Und dann also wurde in St. Blasii ein Liederprogramm geboten, von dem man tatsächlich den Eindruck gewinnen konnte, die Interpreten seien insgesamt „von Kopf bis Fuß auf Liebe eingestellt“, so wurde gejubelt, Sehnsucht bekannt, Liebe beteuert und Besinnlichkeit hörbar gemacht. Der Chor zog alle Register, vom Klavier begleitet, um das musikalisch wiederzugeben, was die Liedtexte besagten. Und in den Überleitungstexten verheißen wurde. Das recht umfangreiche Programm begann mit „Dichterliebe“ von Robert Schumann, beinhaltete u.a. „Ungeduld“ von Franz Schubert und endete mit Lieblingsliedern wie „Der Mond ist aufgegangen“ von Matthias Claudius. Ich fand Einstudierung und Wiedergabe hervorragend und die Zwischentexte gekonnt gewählt. Zu dem abschließend auch der Hinweis gehörte: „Beim letzten Stück sind eventuell auftretende Ähnlichkeiten zu lebenden oder nicht mehr wehrfähigen Komponisten und deren bekanntester Werke durchaus gewollt.
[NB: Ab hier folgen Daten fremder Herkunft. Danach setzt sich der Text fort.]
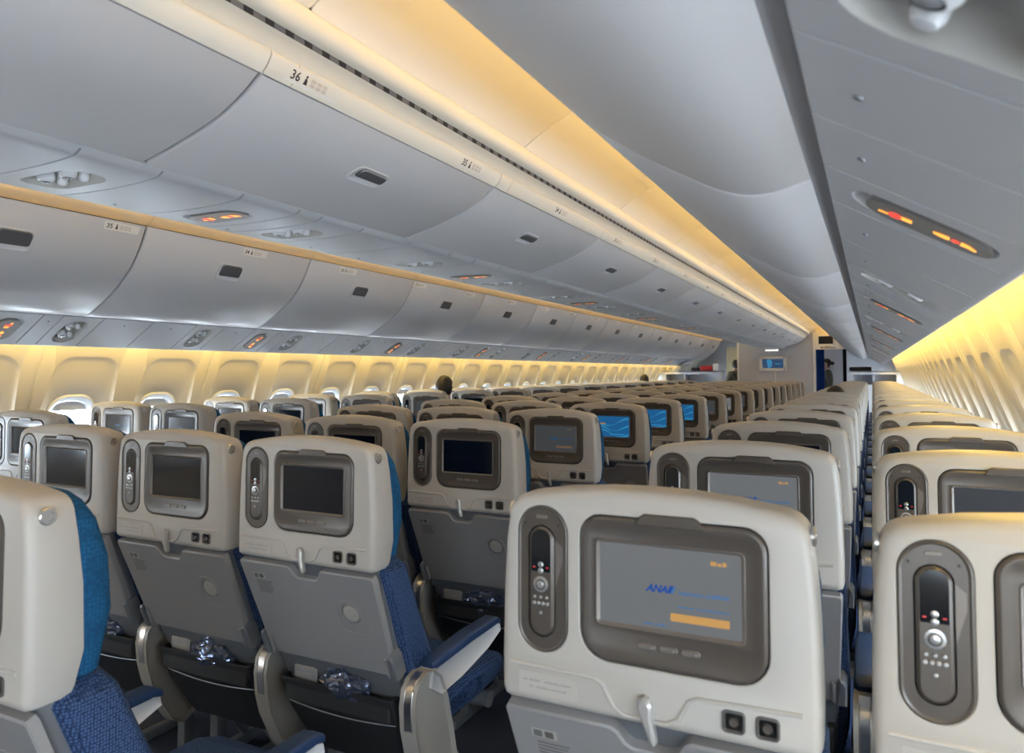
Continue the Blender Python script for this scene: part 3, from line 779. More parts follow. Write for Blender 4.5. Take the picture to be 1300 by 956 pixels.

Für
Risiken und Nebenwirkungen wird keine Haftung übernommen.“

Der Schlusspunkt dieses Beitrags soll die Danksagung der Programmgestalter sein, der man sich anschließen konnte, weil sie wichtig war: „Wir danken der Stadt Nordhausen – insbesondere dem Kulturamt – für die Unterstützung bei der Durchführung der „Nacht der Kirchen“. Darüber hinaus gilt unser Dank dem Thüringer Ministerium für Bildung, Wissenschaft und Kultur sowie dem Ev. Kirchenkreis Südharz für die finanzielle Unterstützung, ohne die diese Veranstaltung nicht möglich wäre.“ Und mein persönlicher Dank gilt der Nordhäuser Kantorei, die mir und den vielen Zuhörern in dieser Nacht in St. Blasii diesen ungewöhnlichen Hörgenuss bescherten.


Ich habe in dieser „Nacht der Kirchen“ nur diesen Liederabend erlebt, damit aber wohl eines der heitersten und schönsten Angebote. Es war ein Erlebnis, das mich veranlasst, auch wegen der Überleitungstexte noch einmal gesondert darauf einzugehen.